SCOTLAND Yard has a “diversity crisis” and should be forced to consider appointing a black or Muslim officer as its next commissioner, an influential MP urged last night.

Keith Vaz, chairman of the Commons Home Affairs Committee, said trust in the country’s biggest force was being eroded and it was time for “dramatic” solutions.

He said a form of positive ­discrimination was needed to ensure at least one candidate on the next shortlist to run the Yard was from an ethnic minority background.

The country’s highest ranking ethnic minority officer is the Met’s Deputy Assistant Commissioner Patricia Gallan, meaning a black woman could soon become ­Britain’s top police officer.

The Met’s Commissioner Sir Bernard Hogan-Howe is under the most intense pressure since he took the job in 2011, causing many to wonder how long he can remain in the post.

Rumours circulating in Westminster yesterday that he had tendered his resignation to Home Secretary Theresa May were denied but he is still fighting fires on a number of fronts.

These include the Plebgate affair, corruption at Scotland Yard and questions over his own role as a former South Yorkshire officer in the aftermath of the 1989 Hillsborough disaster.

Sir Bernard said last week that the Met needed to create and retain a workforce that reflected London’s diverse population. Police insiders say he has made the task one of his main priorities and knows the Met is “too white”.

The force is running a huge ­“London is You” recruitment drive with a target to hire some 5,000 new officers by 2015, of whom up to 30 per cent should be non-white.

External headhunters should be hired to seek top ethnic minority talent around the country, even from outside police forces

Figures from a confidential Met report in 2012 show only 10 per cent of full-time police officers are from ethnic minorities although minorities make up about 40 per cent of the city’s population.

That same “Diversity Health Check” report also highlighted a possible “white backlash” from officers worried about their own ­promotion prospects.

Mr Vaz said he was wary of the Met dragging its feet. The Labour MP added that during his seven years as chairman of the Home Affairs Committee he had heard several ministers, commissioners and officials assure him the police would become ­more representative at senior levels but “it still doesn’t happen”.

He said external headhunters should be hired to seek top ethnic minority talent around the country, even from outside police forces.

Mr Vaz added: “It is what ­businesses do when they have a recruitment ­problem. We should learn from business.

“People need to be identified and fast-tracked into senior jobs but that does not mean ­dropping standards because I am convinced the talent is there.

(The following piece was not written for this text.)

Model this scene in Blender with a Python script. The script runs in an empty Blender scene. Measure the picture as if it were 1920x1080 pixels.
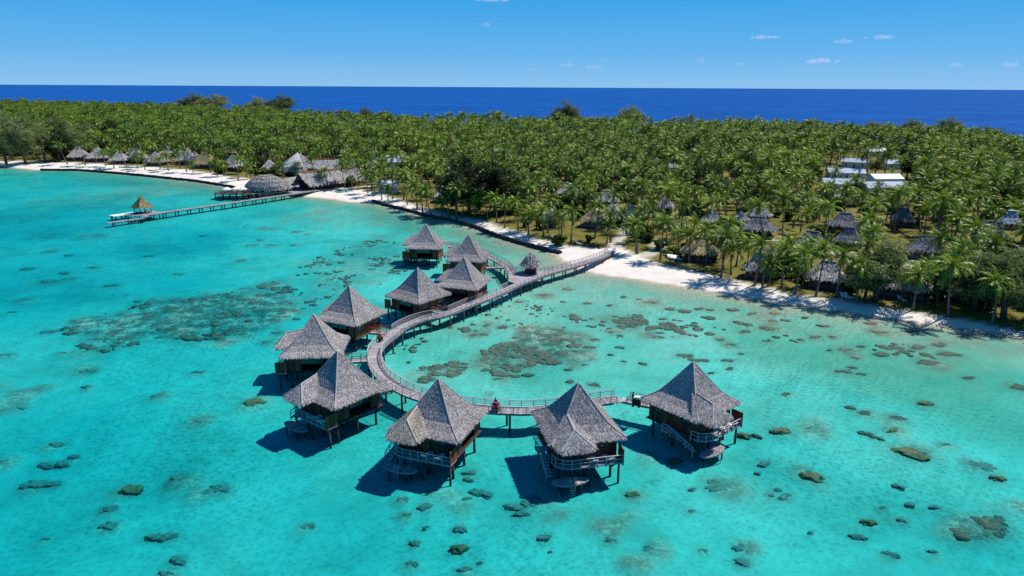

“We are very much in a crisis mode when it comes to diversity in policing and we need to do something dramatic. The only way to do it is to progressively recruit people into jobs.

“At the very least I think it would be a good idea that the next time we have a vacancy for commissioner we should make it a rule that there is a black or minority ethnic candidate shortlisted for the job.”

Mr Vaz’s views were echoed ­yesterday by Janet Hills, chairwoman of the Metropolitan Black Police Association. She claimed “institutional racism” still existed at senior levels at Scotland Yard, adding: “The pro­cesses they have around recruitment are not fit for purpose.”